I spent some time making a slideshow of the best photos I have so far or the most 'cultural,' simply for the viewing pleasure of the staff in the office I was giving my life presentation to. It didn't take long for everyone to know I could speak malay. I heard them talking/whispering in malay saying, "how old is she?" or "where is she from? UK?" and I would turn and smile and answer them, in malay. This led to more questions and chit chat before my presentation officially started. I was giggling saying, "I'm going to talk about all of that in just a few minutes here!" To say I impressed them with my malay is an understatement. They laughed at the funny phrases I knew and the way I could understand any of their questions. I introduced myself and the YAGM program along with Seri Mengasih but after that it was an open conversation with a lot of questions. Thankfully, they could understand me if/when I answered in English. It's so much easier to answer questions and answer them quickly in your own/first language.  But still, they appreciated my dedication to Sabah and the Sabahan malay I was speaking. It was great because this was something I was stressing out over for 4 days that turned into a playful conversation and celebrity paparazzi party. I got to get some practice talking about this place that I have grown to love so much and the school where I work and my life in Kota Kinabalu for the last 10 months. I also have a 'best of' slideshow made already, so that might come in handy someday. On top of that, I have another story to go along with my "don't say 'no' to an invitation" mentality while I've been in Malaysia.
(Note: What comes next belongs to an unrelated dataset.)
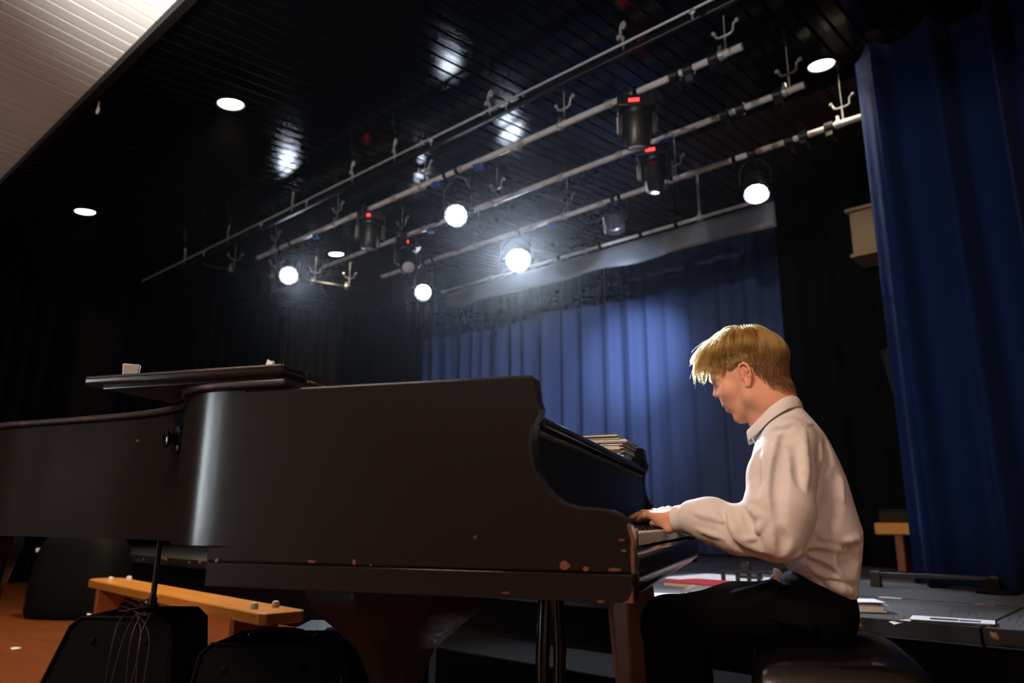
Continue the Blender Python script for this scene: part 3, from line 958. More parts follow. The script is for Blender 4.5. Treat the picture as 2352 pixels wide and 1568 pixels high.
paper_stack('sheet_music', 'untidy pile of sheet music on the far corner of the piano', pw(-0.50, 2.66, 0.9487), YP, 18, (0.17, 0.26), ['paper', 'paper', 'paper_warm', 'paper', 'paper'], 4, th=0.0052)
cup = MB().add([(-0.016, -0.008, 0), (0.016, -0.008, 0), (0.016, 0.008, 0), (-0.016, 0.008, 0), (-0.019, -0.010, 0.036), (0.019, -0.010, 0.036), (0.019, 0.010, 0.036), (-0.019, 0.010, 0.036)],
               [(3, 2, 1, 0), (4, 5, 6, 7), (0, 1, 5, 4), (1, 2, 6, 5), (2, 3, 7, 6), (3, 0, 4, 7)])
co = cup.build('box', 'grey_plastic', bevel=0.003, loc=pw(-1.372, 1.335, 1.0603))
co.name = 'small_box'
co.rotation_euler = (0, 0, YP + R(40))
tag(co, 'small light grey box standing on the folded piano lid', 'box')
MB_ = MB().box((0, 0, 0.0065), (0.022, 0.004, 0.013), Matrix.Rotation(0.5, 3, 'Y')).box((0.004, 0.002, 0.005), (0.016, 0.006, 0.01), Matrix.Rotation(-0.4, 3, 'Y'))
tag(MB_.build('paper_scrap', 'paper', loc=pw(-0.965, 1.30, 1.0600)), 'tiny white paper scrap at the lid corner', 'paper')

# bench of the pianist: padded leather seat on a wooden frame
pbn = thing('piano_bench', 'black padded leather piano bench under the boy', 'bench', pw(0.15, 2.06, 0), YP)
bo_ = (0.15, 2.06, 0)
vs, fs = [], []
nx, ny = 18, 26
x0, x1, y0, y1 = -0.035, 0.335, 1.76, 2.36
for s_ in (0, 1):
    for i in range(nx + 1):
        for j in range(ny + 1):
            u_, v_ = i / nx * 2 - 1, j / ny * 2 - 1
            e = (1 - abs(u_) ** 5) ** 0.34 * (1 - abs(v_) ** 7) ** 0.34
            zz = 0.395 + (0.072 * e + 0.012 * (1 - u_ * u_) * (1 - v_ * v_) if s_ == 0 else -0.004)
            vs.append((x0 + (x1 - x0) * i / nx, y0 + (y1 - y0) * j / ny, zz))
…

Immediately following the presentation there was a farewell luncheon for myself and another staff member (but the other staff member who is leaving this week couldn't make it so it was... as if it was just for me). I came back to school still wearing my Baju Kurung and I giggled to myself more thinking about how everyone probably thought I dressed up nicely for them and the farewell lunch. We can pretend I did. It was called my farewell lunch but it didn't feel like it. I mean, it's not over yet. I'm still here. There will be more lunches here and amongst this staff in the weeks to come. It felt really early, mostly because it was really early but also because I'm in denial. Having something like this earlier on is good too, especially for the staff because my last day might be on my mind but it's not on everyone's calendar. They'll need to adjust to life without me, at least a little bit. I've been sadder lately because staff come up to me or are around me and say "Allisun mahu pulang sudah ni.." [Allisun wants to go home already] but, having studied the language extensively (sarcasm), I've found that mahu [want] is similar to when Texans say "fixin' ta" so... given that justifiable fact... people aren't saying that I actually want to leave them, but that it is going to happen soon. It's funnier that way, to imagine malaysians saying, "Allisun is fixin' ta go home" and it's true.




Sunday, June 17, 2012

upside down



Happy Father’s dayyyyy to my wonderful papa and my handsome and healthy grandpa! I thank God for the two of you and all that you have cultivated in my soul so that I am who I am today and where I am right now!

Last Wednesday I was, somewhat, unexpectedly told that I could move to the other side of the street and live, for 1.5 months, in the Group Home. I haven’t been here for a week yet but the amenities are splendid and the change is refreshing. Packing up and lugging over my last 10 months in Malaysia was an eye-opener. My main thought: “Gosh I have a lot of stuff!” This “pre-move out” is a good thing because I was forced to think critically about what I need for the tail end of things or what can be thrown out or given away. Around the same time that I was sorting through my things (life) I received a packet from ELCA Global Mission about going back to my ‘home’ country, how to prepare for that, and… I’m not even sure what all is included in the packet. I opened the envelope, read the letter from the program director for YAGM, and then cried. Loud and heavy sobs. There’s still time here but receiving that envelope is huge. Denial is no longer an option. I realized how truly afraid of going home I am. How can I go home to a place where no one ‘really’ understands what my life has been like, where things are expensive, and where fish and rice are waaay less common? How can I reintegrate into my relationships that were left behind? Things will be different from the way I left them and I am totally not ready for that. Hopefully this packet will help me prepare for all of that but I still don’t want to look inside. “Someday…” that’s been the motto for awhile now. Someday I’ll take pictures of the new friends I made here, someday I’ll try durian chocolate, someday I’ll give my ‘aunties’ those Colorado postcards I brought from home, someday I’ll read these booklets, someday I’ll buy my family souvenirs, and someday I’ll throw out the clothes I’ve been wearing and working in for 10 months. But not today.

I’M NOT DONE!! HOLD THE PHONE!!!

I will only hear the Monday morning assembly at Seri Mengasih three more times. Three. I guess that just means I have time to memorize the lyrics to the Malaysia National Anthem ;) so I can sing just as loudly and proudly as the students do. Someday…

I’ve been having these moments or little reminders of God’s presence with me.  I was riding in a taxi and just thinking alone to myself in the backseat when I suddenly remembered that God is totally with me. I might feel alone or in the car with a stranger but no matter what I’m doing or thinking or struggling through, I’ve got God there… here… everywhere. That thought alone keeps me at peace. Thank you for your continued prayers for peace for me as things get harder for me, emotionally. I’ve got this! With you and your support haha.

Peace

my old room and all my stuff!!!

this photo is taken from the place i usually like to sit at arts and crafts. the white building on the left is the group home. the open window is my 'new' bedroom. the closed window is the window to my bathroom.